Northern Ireland has a lot going for it: geological wonders, Game of Thrones filming locations, a city that’s genuinely exciting to spend time in, and a distillery that’s been making whiskey since 1608. This private two-day tour from Dublin gets you to all of it, with an English-speaking guide who shapes the experience around what interests you most.
Day one belongs to the Causeway Coast. The Giant’s Causeway is the main draw - 40,000 hexagonal basalt columns rising from the sea in a landscape that looks engineered but isn’t. The Dark Hedges, that impossibly photogenic beech tree avenue made famous by Game of Thrones, is close by, and Dunluce Castle clings to its clifftop as dramatically as any castle in Ireland. If time allows, a stop at Bushmills Distillery for a tasting rounds out the day nicely. Bushmills has been distilling since 1608 - one of the oldest licensed distilleries in the world.
Day two is Belfast. The city has transformed itself considerably from its troubled past and is now one of the most interesting destinations on the island. The Peace Wall murals tell the story of the Troubles with real honesty. Belfast City Hall anchors the city centre, and the Victoria Square dome has rooftop views worth stopping for. There’s also time for eating, wandering and taking in a city that’s still figuring out who it wants to be - in the best possible way - before the drive back to Dublin.
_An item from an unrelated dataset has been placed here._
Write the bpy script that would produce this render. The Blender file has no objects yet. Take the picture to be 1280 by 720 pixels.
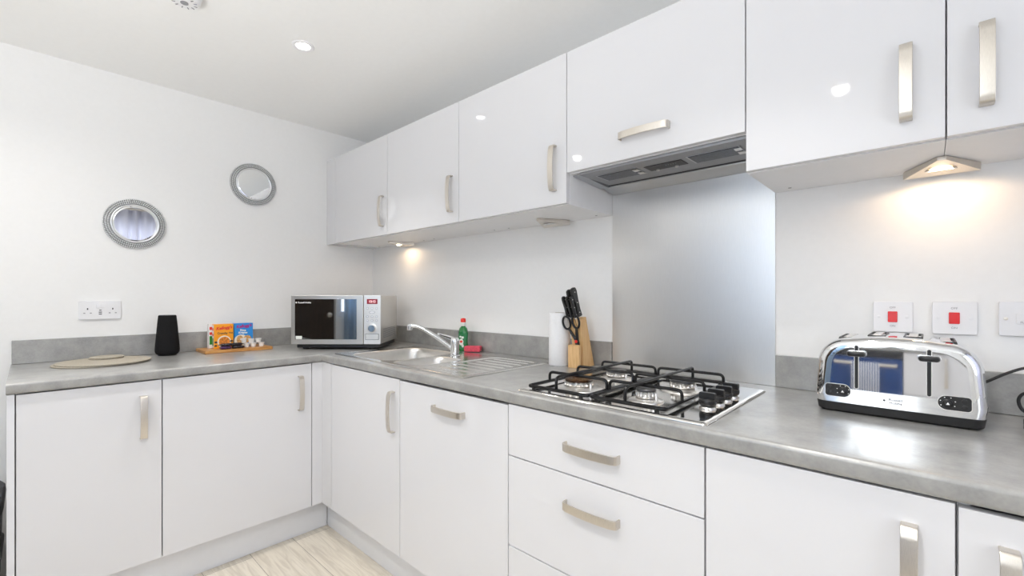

Bushmills is three kilometres from the Giant’s Causeway and worth knowing properly. The village has a narrow-gauge heritage railway - the Giant’s Causeway and Bushmills Railway - that runs two miles to the Causeway and back. If the distillery tasting is on your plan, book it online a few days ahead: it sells out by mid-morning in summer. The Bushmills Inn’s gas-lit bar is still lit by gas, has a peat fire that smells like the place was built around it, and does live music on Friday and Saturday evenings - a very good reason to stay overnight in the village rather than pressing on to Belfast.
At the Giant’s Causeway, your guide can bring you to the stones before the main visitor centre opens if you arrive early. The Causeway Coast Way walking path connects Bushmills to the Causeway off-road - a 4.3 km stretch your guide can use to avoid the busiest hour of coach traffic.
On day two, Belfast gives you a full city’s worth of decisions. The black taxi tours of the Falls and Shankill murals are the real insider experience - ask your guide to recommend a driver who actually lived through the Troubles, not one who learned the script from YouTube. For food, St George’s Market (Friday to Sunday) is the city’s best market and a fraction of restaurant prices; the Mourne Seafood Bar on Bank Street does Carlingford oysters and is right beside Kelly’s Cellars, Belfast’s oldest pub. The Crown Liquor Saloon on Great Victoria Street is Victorian tilework and gas lighting and is worth a stop even if you don’t drink.
If your overnight is in Belfast and you have a clear morning before the return drive, the walk from the Lagan Weir past Titanic Belfast along the waterfront - past the SS Nomadic and the Glass of Thrones stained-glass windows - takes about an hour and is completely flat. The Titanic Quarter hotel sleeps in the actual Harland & Wolff drawing offices where the ship was designed.